• EXERCISE:
Print the lines from the one that contains "Model this scene" to the one that contains "R_ = math.radians", inclusive, exactly as they appear, and please drop any pictures.

Records contained in a dataset:
________
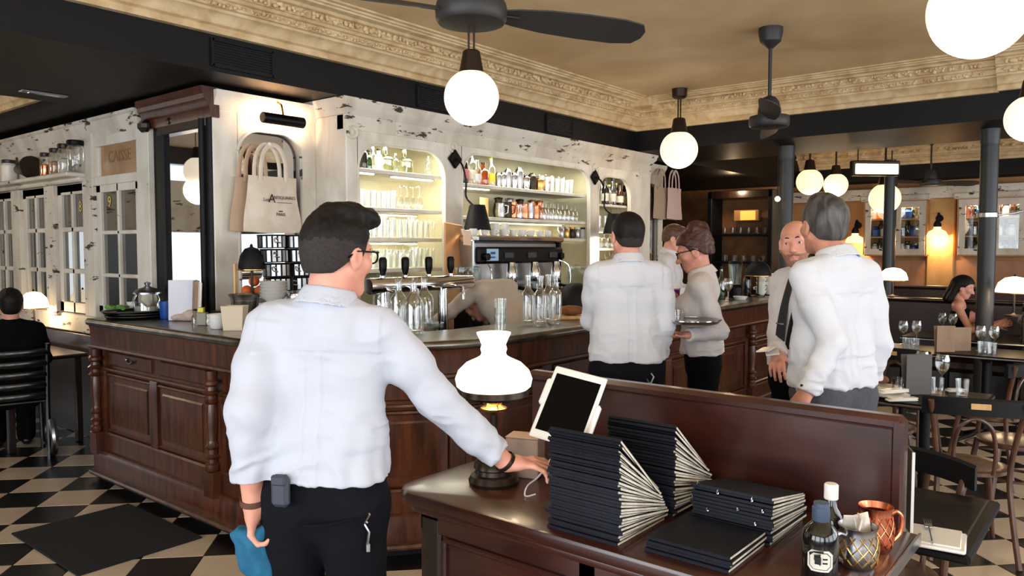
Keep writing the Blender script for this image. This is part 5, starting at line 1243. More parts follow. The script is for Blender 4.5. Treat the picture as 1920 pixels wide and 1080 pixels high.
def make_person(name, label, loc, az, J, h=.0055, skin=None, head_yaw=0, head_pitch=0, head_roll=0, hair=None, shirt=None, trousers=None, sleeve=('wrL', 'wrR'), hands=None, extra=None,
                lipm=None, stub=None, female=False, thin=1.0, fold=.006, seed=1, trous_top=1.0, collar=True, waist_w=1.0, shirt_hem=.985, nose=1.0, group=None, breast=0, skirt=False, build=1.0, sleeve_w=1.0, yoke=0, smile=0):
    s = J['s']; root = thing(name, label, 'person', loc, az - PI / 2); skin = skin or M_skin; R = rotm(head_yaw, head_pitch, head_roll); C = J['head']; bb = build
    lo, hi = bounds(J, .13); g = SD(lo, hi, h)
    # ---- one continuous body
    X = nrm(J['shR'] - J['shL'])
    def torso(g, e, kk=.07):
        Xp = np.array((1, 0, 0)); up = nrm(J['chs'] - J['pel']); F3 = nrm(np.cross(up, X))
        g.rc(J['pel'] - Xp * .075 * s * bb, J['pel'] + Xp * .075 * s * bb, .098 * s * bb + e, None, kk, (F3, 1.08)); g.rc(J['wst'] - X * .062 * s * waist_w * bb, J['wst'] + X * .062 * s * waist_w * bb, .093 * s * waist_w * bb + e, None, kk, (F3, 1.05))
        g.rc(J['chs'] - X * .074 * s * bb, J['chs'] + X * .074 * s * bb, .106 * s * bb + e, None, kk, (F3, 1.08)); g.rc(J['shL'] * .78 + J['shR'] * .22, J['shR'] * .78 + J['shL'] * .22, .058 * s + e, None, kk)
        for q in ('shL', 'shR'): g.rc(J[q] * .75 + J['neck'] * .25 - up * .005, J['neck'] * .82 + J[q] * .18 - up * .012, .043 * s + e, .040 * s + e * .6, .045)
        if breast:
            for q in (-1, 1): g.el(J['chs'] + X * q * .075 + F3 * .085 + up * .0, (.065 + e, .06 + e, .065 + e), None, .05)
    torso(g, 0); g.rc(J['neck'] - nrm(J['head'] - J['neck']) * .03, C + R @ np.array((0, -.022, -.05)) * s, (.060 if not female else .05) * s, (.055 if not female else .046) * s, .03)
    head_prims(g, C, R, s, nose, thin, female, smile); af = (.85 if female else 1.0) * s
    for q in 'LR':
        g.rc(J['sh' + q], J['el' + q], .050 * af, .038 * af, .03); g.rc(J['el' + q], J['el' + q] * .65 + J['wr' + q] * .35, .038 * af, .039 * af, .02); g.rc(J['el' + q] * .65 + J['wr' + q] * .35, J['wr' + q], .039 * af, .0265 * af, .02)
        g.rc(J['hp' + q], J['kn' + q], .082 * s, .056 * s, .05); g.rc(J['kn' + q], J['kn' + q] * .68 + J['an' + q] * .32 + np.array((0, -.012, 0)), .055 * s, .056 * s, .03); g.rc(J['kn' + q] * .68 + J['an' + q] * .32, J['an' + q], .054 * s, .038 * s, .03)
        g.rc(J['an' + q] + np.array((0, -.03, -.045)), J['to' + q], .04 * s, .032 * s, .02, ((0, 0, 1), 1.15)); d = nrm(J['wr' + q] - J['el' + q])
        hd = dict(d=d, n=np.array((-1 if q == 'L' else 1, 0, 0)) * 1.0, t=np.array((0, 1, 0)), s=(.9 if female else 1.0) * s); hd.update((hands or {}).get(q, {})); hand(g, J['wr' + q], **hd)
    V, Q = g.mesh(1); loc_ = (V - C) @ R / s; fc = loc_[Q].mean(1); mi = np.zeros(len(Q), int); mats = [skin]
    front = (fc[:, 1] > .06)
    mats.append(lipm or M_lip); mi[front & (np.abs(fc[:, 0]) < .024 * (1 - ((fc[:, 2] + .0705) / .03) ** 2)) & (np.abs(fc[:, 2] + .0705 - smile * np.abs(fc[:, 0]) / .02) < .0095) & (fc[:, 1] > .08)] = 1
    mats.append(M_shoe); mi[V[Q].mean(1)[:, 2] < .1 * s] = 2
    if stub: mats.append(stub[0]); mm = stub[1](fc); mi[mm & (mi == 0)] = 3
    body = qmesh('body', V, Q, mats, root, mi)
    # ---- eyes
    def hp(x, y, z): return C + R @ (np.array((x, y, z)) * s)
    for q in (-1, 1):
        mb = MB().sphere((0, 0, 0), .0118 * s, 10, 0); mb.lathe([(.0058 * s, .0106 * s), (.0, .0124 * s)], 12, 1, Rx(-PI / 2))
        e = obj('eye', mb, [M_eyew, M_iris], body, 60); e.matrix_local = Matrix.Translation(hp(q * .032, .0765, .0005)) @ Matrix(R.tolist()).to_4x4()
    # ---- hair
    if hair:
        hm, hl, infl, extra_h, amp = hair['mat'], hair.get('line') or hairline(), hair.get('inflate', .012), hair.get('prims', ()), hair.get('amp', .003)
        ex = hair.get('ext', .17) * s; gh = SD(C - ex, C + ex, hair.get('h', min(h, .005)))
        gh.el(C + R @ np.array((0, -.012, .032)) * s, tuple(v * s for v in (.0755 * thin + infl * .8, .0965 + infl, .084 + infl)), R, .01)
        gh.el(C + R @ np.array((0, -.045, -.02)) * s, tuple(v * s for v in (.062 * thin + infl * .3, .060 + infl * .4, .07)), R, .02)
        Xg, Yg, Zg = np.meshgrid(*gh.ax, indexing='ij'); L = (np.stack([Xg, Yg, Zg], -1) - C) @ R / s
        gh.D = np.maximum(gh.D, ((hl(L[..., 0], L[..., 1]) - L[..., 2]) * .8 * s).astype(np.float32))
        for pr in extra_h: gh.rc(hp(*pr[0]), hp(*pr[1]), pr[2] * s, pr[3] * s, pr[4] if len(pr) > 4 else .02)
        Vh, Qh = gh.mesh(1); N = vnormals(Vh, Qh); Lh = (Vh - C) @ R / s
        nz = vnoise(Lh * np.array(hair.get('freq', (70, 25, 40))), seed) + .6 * vnoise(Lh * np.array(hair.get('freq', (70, 25, 40))) * 2.3, seed + 5)
        topw = np.clip((Lh[:, 2] - .02) / .06, .15, 1) if hair.get('topamp', True) else 1; Vh = Vh + N * (nz * amp * topw * s)[:, None]
        hmats = [hm]; hmi = np.zeros(len(Qh), int)
        if hair.get('fade'): hmats.append(hair['fade'][0]); hf = Lh[Qh].mean(1); hmi[hf[:, 2] < hair['fade'][1] + .02 * vnoise(hf * 60, 3)] = 1
        qmesh('hair', Vh, Qh, hmats, root, hmi)
        for q in (-1, 1):
            b_ = [hp(q * x, y, z) for x, y, z in ((.014, .092, .021), (.026, .0925, .026), (.04, .084, .026), (.050, .072, .020))]; obj('eyebrow', MB().tube([tuple(v) for v in b_], [.003, .004, .0035, .002], 6), hair.get('brow', hm), body)
    # ---- shirt
    if shirt is not None:
        lo, hi = bounds(J, .16, ['pel', 'neck', 'shL', 'shR', 'elL', 'elR', 'wrL', 'wrR']); gs = SD(lo, hi, h); torso(gs, .009); F3 = nrm(np.cross(nrm(J['chs'] - J['pel']), X)); up = nrm(J['chs'] - J['pel'])
        gs.rc(J['neck'] - up * .075, J['neck'] - up * .02, .088 * s, .072 * s, .05)
        gs.rc(J['wst'] * .5 + J['pel'] * .5 - X * .074 * s * bb, J['wst'] * .5 + J['pel'] * .5 + X * .074 * s * bb, .112 * s * bb * waist_w + .008, None, .06); gs.rc(J['wst'] * .7 + J['chs'] * .3 - X * .072 * s * bb * waist_w, J['wst'] * .7 + J['chs'] * .3 + X * .072 * s * bb * waist_w, .104 * s * bb * waist_w + .008, None, .06)
        for q in 'LR':
            stop = sleeve[0 if q == 'L' else 1]; endf = 1.0 if isinstance(stop, str) else stop; wr = J['el' + q] + (J['wr' + q] - J['el' + q]) * endf
            sw = sleeve_w; gs.rc(J['sh' + q], J['sh' + q] * .5 + J['el' + q] * .5, .058 * af, .054 * af * sw, .04); gs.rc(J['sh' + q] * .5 + J['el' + q] * .5, J['el' + q], .054 * af * sw, .049 * af * sw, .03); gs.rc(J['el' + q], wr, .050 * af * sw, .043 * af * sw, .025)
            d = nrm(wr - J['el' + q]); gs.rc(wr - d * .055, wr + d * .002, .0435 * af * sw, .0445 * af * sw, .004); gs.cut2 = None
            # square the cuff end
            o = wr + d * .012; m = .09; sl = gs.win(o - m, o + m); Xq, Yq, Zq = gs.pts(sl); pl = (Xq - o[0]) * d[0] + (Yq - o[1]) * d[1] + (Zq - o[2]) * d[2]; gs.D[sl] = np.maximum(gs.D[sl], np.where(np.sqrt((Xq - o[0]) ** 2 + (Yq - o[1]) ** 2 + (Zq - o[2]) ** 2) < .075, pl, -1))
        gs.cutz(shirt_hem * s if abs(J['chs'][1] - J['pel'][1]) < .3 else shirt_hem * s); Vs, Qs = gs.mesh(2); N = vnormals(Vs, Qs)
        w1 = vnoise(Vs * np.array((11, 11, 24)) + 2.5 * vnoise(Vs * 5, seed)[:, None], seed + 1); rid = .5 * (1 - np.minimum(np.abs(w1) * 7, 2)); lowz = np.clip((J['chs'][2] + .02 - Vs[:, 2]) / .25, .4, 1)
        w2 = vnoise(Vs * np.array((26, 26, 10)) + 2 * vnoise(Vs * 8, seed + 2)[:, None], seed + 3)
        ds = (rid * fold + w2 * fold * 1.6) * lowz
        if yoke:
            rel = Vs - J['chs']; bk = (rel @ F3 < -.02) & (np.abs(rel @ X) < .17); xx = rel @ X; zz = rel[:, 2] - .012 * np.cos(xx * 9)
            ds = ds + bk * (.0035 * np.clip((zz - yoke) / .006, 0, 1) + (zz < yoke) * .0035 * np.exp(-((np.abs(xx) - .022) / .006) ** 2))
        Vs = Vs + N * ds[:, None]; sh = qmesh('shirt', Vs, Qs, [shirt], root)
        if collar:
            gc = SD(J['neck'] - .14, J['neck'] + .16, .004); ax_ = nrm(R @ np.array((0, 0, 1)) * .3 + nrm(J['head'] - J['neck']) * .7); cc = J['neck'] + ax_ * .030 * s
            gc.band(cc - ax_ * .012, ax_, .070 * s, .036 * s, .007, .003, -.12); gc.band(cc - ax_ * .004, ax_, .079 * s, .024 * s, .0065, .003, -.42); Vc, Qc = gc.mesh(1)
            if len(Qc): qmesh('collar', Vc, Qc, [shirt], sh)
    if trousers is not None:
        lo, hi = bounds(J, .17, ['pel', 'hpL', 'hpR', 'knL', 'knR', 'anL', 'anR']); gt = SD(lo, hi, max(h, .006))
        gt.rc(J['pel'] - np.array((.078, 0, 0)) * s * bb, J['pel'] + np.array((.078, 0, 0)) * s * bb, .110 * s * bb, None, .05, ((0, 1, 0), 1.04)); gt.rc(J['pel'] + np.array((-.068 * bb, 0, .07)) * s, J['pel'] + np.array((.068 * bb, 0, .07)) * s, .098 * s * bb, None, .05)
        for q in 'LR':
            gt.rc(J['hp' + q] + np.array((0, -.012, 0)), J['kn' + q], .096 * s * bb, .070 * s, .05); gt.rc(J['kn' + q], J['an' + q] + np.array((0, 0, .0)), .070 * s, .066 * s, .03)
        if skirt: gt.rc(J['pel'] + np.array((-.06, 0, -.3)), J['pel'] + np.array((.06, 0, -.3)), .10 * s, None, .1); gt.rc(J['pel'] + np.array((-.055, 0, -.5)), J['pel'] + np.array((.055, 0, -.5)), .09 * s, None, .1)
        gt.cutz(trous_top * s, False); gt.cutz(.03); Vt, Qt = gt.mesh(1); N = vnormals(Vt, Qt); w1 = vnoise(Vt * np.array((8, 8, 14)) + 2 * vnoise(Vt * 5, seed)[:, None], seed + 9)
        Vt = Vt + N * ((1 - np.abs(w1) * 4) * .004)[:, None]; tr = qmesh('trousers', Vt, Qt, [trousers], root)
        gb = SD(J['pel'] - .24, J['pel'] + .24, .006)
    return root, dict(J=J, C=C, R=R, s=s, hp=hp, body=body)
def spectacles(root, P, m):
    hp = P['hp']; mb = MB()
    for q in (-1, 1):
        pts = [hp(q * (.033 + .023 * math.cos(a)), .104 + .002 * math.cos(a) - .006 * max(0, math.cos(a)), .002 + (.0185 if math.sin(a) < 0 else .0165) * math.sin(a)) for a in np.linspace(0, 2 * PI, 19)[:-1]]
        mb.tube([tuple(v) for v in pts], .0028, 6, 0, None, True); mb.tube([tuple(hp(q * x, y, z)) for x, y, z in ((.055, .100, .012), (.073, .085, .014), (.0815, .02, .010), (.083, -.012, .008), (.080, -.035, -.012))], .0026, 6)
    mb.tube([tuple(hp(x, y, z)) for x, y, z in ((-.011, .105, .006), (0, .108, .009), (.011, .105, .006))], .0022, 6); return obj('glasses', mb, m, root, 60)
def wl(root_loc, az, p):     # world point -> person frame
    return np.array((T(*root_loc) @ Rz(az - PI / 2)).inverted() @ Vector(p))
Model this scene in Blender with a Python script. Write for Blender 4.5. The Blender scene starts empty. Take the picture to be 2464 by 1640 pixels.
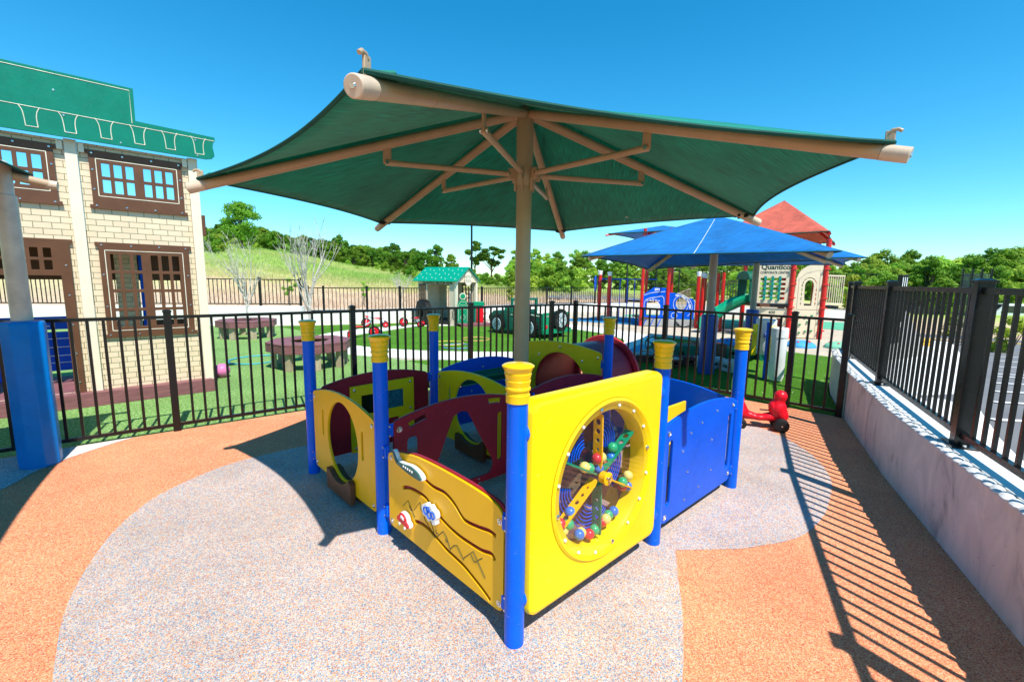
import bpy, math, random
from mathutils import Vector, Matrix
PI = math.pi
random.seed(7)
scene = bpy.context.scene
COL = scene.collection
R_ = math.radians

# ------------------------------------------------------------------ camera, sky, sun
cam = bpy.data.cameras.new('camera')
cam.sensor_width = 36.0
cam.lens = 1068.4 / 2464 * 36
cam.clip_start = 0.05
cam.clip_end = 2000
camo = bpy.data.objects.new('camera', cam)
COL.objects.link(camo)
scene.camera = camo
_p, _r = 0.13578, 0.01402
_c, _s = math.cos(_r), math.sin(_r)
_F = Vector((0, math.cos(_p), -math.sin(_p)))
_U = Vector((0, math.sin(_p), math.cos(_p)))
_X = Vector((1, 0, 0))
_cx = _X * _c + _U * _s
_cy = -_X * _s + _U * _c
_M = Matrix((_cx, _cy, -_F)).transposed().to_4x4()
_M.translation = Vector((0, 0, 1.6))
camo.matrix_world = _M

SUN = Vector((0.316, -0.542, 1.0)).normalized()
world = bpy.data.worlds.new("World")
scene.world = world
world.use_nodes = True
nt = world.node_tree
for n in list(nt.nodes):
    nt.nodes.remove(n)
sky = nt.nodes.new('ShaderNodeTexSky')
sky.sky_type = 'NISHITA'
sky.sun_disc = False
sky.sun_elevation = math.asin(SUN.z)
sky.sun_rotation = math.atan2(SUN.x, SUN.y)
sky.air_density = 1.0
sky.dust_density = 0.0
sky.ozone_density = 2.0
hs = nt.nodes.new('ShaderNodeHueSaturation')
hs.inputs['Saturation'].default_value = 1.42
hs.inputs['Hue'].default_value = 0.481
bg = nt.nodes.new('ShaderNodeBackground')
bg.inputs['Strength'].default_value = 0.138
wo = nt.nodes.new('ShaderNodeOutputWorld')
nt.links.new(sky.outputs[0], hs.inputs['Color'])
tint = nt.nodes.new('ShaderNodeMix'); tint.data_type = 'RGBA'; tint.blend_type = 'MULTIPLY'; tint.inputs[0].default_value = 1.0
tint.inputs[7].default_value = (0.68, 1.03, 1.13, 1)
nt.links.new(hs.outputs[0], tint.inputs[6])
nt.links.new(tint.outputs[2], bg.inputs[0])
nt.links.new(bg.outputs[0], wo.inputs[0])
sd = bpy.data.lights.new('sun', 'SUN')
sd.energy = 5.0
sd.angle = R_(0.5)
sd.color = (1.0, 0.955, 0.88)
so = bpy.data.objects.new('sun', sd)
so.rotation_euler = SUN.to_track_quat('Z', 'Y').to_euler()
so.location = SUN * 30
COL.objects.link(so)
scene.view_settings.view_transform = 'Standard'
scene.view_settings.look = 'None'
scene.view_settings.exposure = 0.46
scene.view_settings.gamma = 1.0
scene.cycles.max_bounces = 8
scene.cycles.transparent_max_bounces = 12

# ------------------------------------------------------------------ materials
def link(nt, a, b):
    nt.links.new(a, b)

def mat(name, col, rough=0.5, var=0.12, vscale=6.0, bump=0.0, bscale=40.0, metal=0.0,
        spec=0.32, coat=0.0, trans=0.0, col2=None, rvar=0.12, stretch=(1, 1, 1), randobj=0.0, scuff=0.0):
    m = bpy.data.materials.new(name)
    m.use_nodes = True
    nt = m.node_tree
    b = nt.nodes['Principled BSDF']
    out = nt.nodes['Material Output']
    geo = nt.nodes.new('ShaderNodeNewGeometry')
    mp = nt.nodes.new('ShaderNodeMapping')
    mp.inputs['Scale'].default_value = stretch
    link(nt, geo.outputs['Position'], mp.inputs['Vector'])
    no = nt.nodes.new('ShaderNodeTexNoise')
    no.inputs['Scale'].default_value = vscale
    no.inputs['Detail'].default_value = 6
    no.inputs['Roughness'].default_value = 0.6
    link(nt, mp.outputs[0], no.inputs['Vector'])
    mx = nt.nodes.new('ShaderNodeMix')
    mx.data_type = 'RGBA'
    c2 = col2 if col2 else tuple(max(0, c * (1 - var * 2)) for c in col)
    c1 = col if col2 else tuple(min(1, c * (1 + var)) for c in col)
    mx.inputs[6].default_value = (*c2, 1)
    mx.inputs[7].default_value = (*c1, 1)
    rp = nt.nodes.new('ShaderNodeMapRange')
    rp.inputs['From Min'].default_value = 0.3
    rp.inputs['From Max'].default_value = 0.7
    link(nt, no.outputs[0], rp.inputs[0])
    link(nt, rp.outputs[0], mx.inputs[0])
    last = mx.outputs[2]
    if randobj:
        oi = nt.nodes.new('ShaderNodeObjectInfo')
        h = nt.nodes.new('ShaderNodeHueSaturation')
        mr = nt.nodes.new('ShaderNodeMapRange')
        mr.inputs['To Min'].default_value = 1 - randobj
        mr.inputs['To Max'].default_value = 1 + randobj
        link(nt, oi.outputs['Random'], mr.inputs[0])
        link(nt, mr.outputs[0], h.inputs['Value'])
        mr2 = nt.nodes.new('ShaderNodeMapRange')
        mr2.inputs['To Min'].default_value = 0.475
        mr2.inputs['To Max'].default_value = 0.515
        mul = nt.nodes.new('ShaderNodeMath'); mul.operation = 'MULTIPLY'; mul.inputs[1].default_value = 7.3
        fr = nt.nodes.new('ShaderNodeMath'); fr.operation = 'FRACT'
        link(nt, oi.outputs['Random'], mul.inputs[0]); link(nt, mul.outputs[0], fr.inputs[0])
        link(nt, fr.outputs[0], mr2.inputs[0]); link(nt, mr2.outputs[0], h.inputs['Hue'])
        link(nt, last, h.inputs['Color'])
        last = h.outputs[0]
    if scuff:
        sm = nt.nodes.new('ShaderNodeMapping'); sm.inputs['Scale'].default_value = (1, 1, 2.6); sm.inputs['Rotation'].default_value = (0.5, 0.7, 0)
        link(nt, geo.outputs['Position'], sm.inputs[0])
        sn = nt.nodes.new('ShaderNodeTexNoise'); sn.inputs['Scale'].default_value = 34; sn.inputs['Detail'].default_value = 7; sn.inputs['Roughness'].default_value = .7
        link(nt, sm.outputs[0], sn.inputs['Vector'])
        sr = nt.nodes.new('ShaderNodeMapRange'); sr.inputs['From Min'].default_value = .645; sr.inputs['From Max'].default_value = .70; sr.inputs['To Max'].default_value = scuff
        link(nt, sn.outputs[0], sr.inputs[0])
        sx = nt.nodes.new('ShaderNodeMix'); sx.data_type = 'RGBA'; sx.inputs[7].default_value = (.62, .60, .56, 1)
        link(nt, sr.outputs[0], sx.inputs[0]); link(nt, last, sx.inputs[6]); last = sx.outputs[2]
    link(nt, last, b.inputs['Base Color'])
    b.inputs['Metallic'].default_value = metal
    b.inputs['Specular IOR Level'].default_value = spec
    b.inputs['Coat Weight'].default_value = coat
    b.inputs['Coat Roughness'].default_value = 0.15
    mr = nt.nodes.new('ShaderNodeMapRange')
    mr.inputs['To Min'].default_value = max(0.03, rough - rvar)
    mr.inputs['To Max'].default_value = min(1, rough + rvar)
    n2 = nt.nodes.new('ShaderNodeTexNoise')
    n2.inputs['Scale'].default_value = vscale * 5
    n2.inputs['Detail'].default_value = 4
    link(nt, mp.outputs[0], n2.inputs['Vector'])
    link(nt, n2.outputs[0], mr.inputs[0])
    link(nt, mr.outputs[0], b.inputs['Roughness'])
    if bump:
        bn = nt.nodes.new('ShaderNodeTexNoise')
        bn.inputs['Scale'].default_value = bscale
        bn.inputs['Detail'].default_value = 4
        link(nt, mp.outputs[0], bn.inputs['Vector'])
        bp = nt.nodes.new('ShaderNodeBump')
        bp.inputs['Strength'].default_value = bump
        bp.inputs['Distance'].default_value = 0.01
        link(nt, bn.outputs[0], bp.inputs['Height'])
        link(nt, bp.outputs[0], b.inputs['Normal'])
    if trans:
        tr = nt.nodes.new('ShaderNodeBsdfTranslucent')
        link(nt, last, tr.inputs['Color'])
        ms = nt.nodes.new('ShaderNodeMixShader')
        ms.inputs[0].default_value = trans
        link(nt, b.outputs[0], ms.inputs[1])
        link(nt, tr.outputs[0], ms.inputs[2])
        link(nt, ms.outputs[0], out.inputs[0])
    m['b'] = 1
    return m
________
• PROBLEM SOLUTION:
Model this scene in Blender with a Python script. Write for Blender 4.5. The Blender scene starts empty. Take the picture to be 2464 by 1640 pixels.
import bpy, math, random
from mathutils import Vector, Matrix
PI = math.pi
random.seed(7)
scene = bpy.context.scene
COL = scene.collection
R_ = math.radians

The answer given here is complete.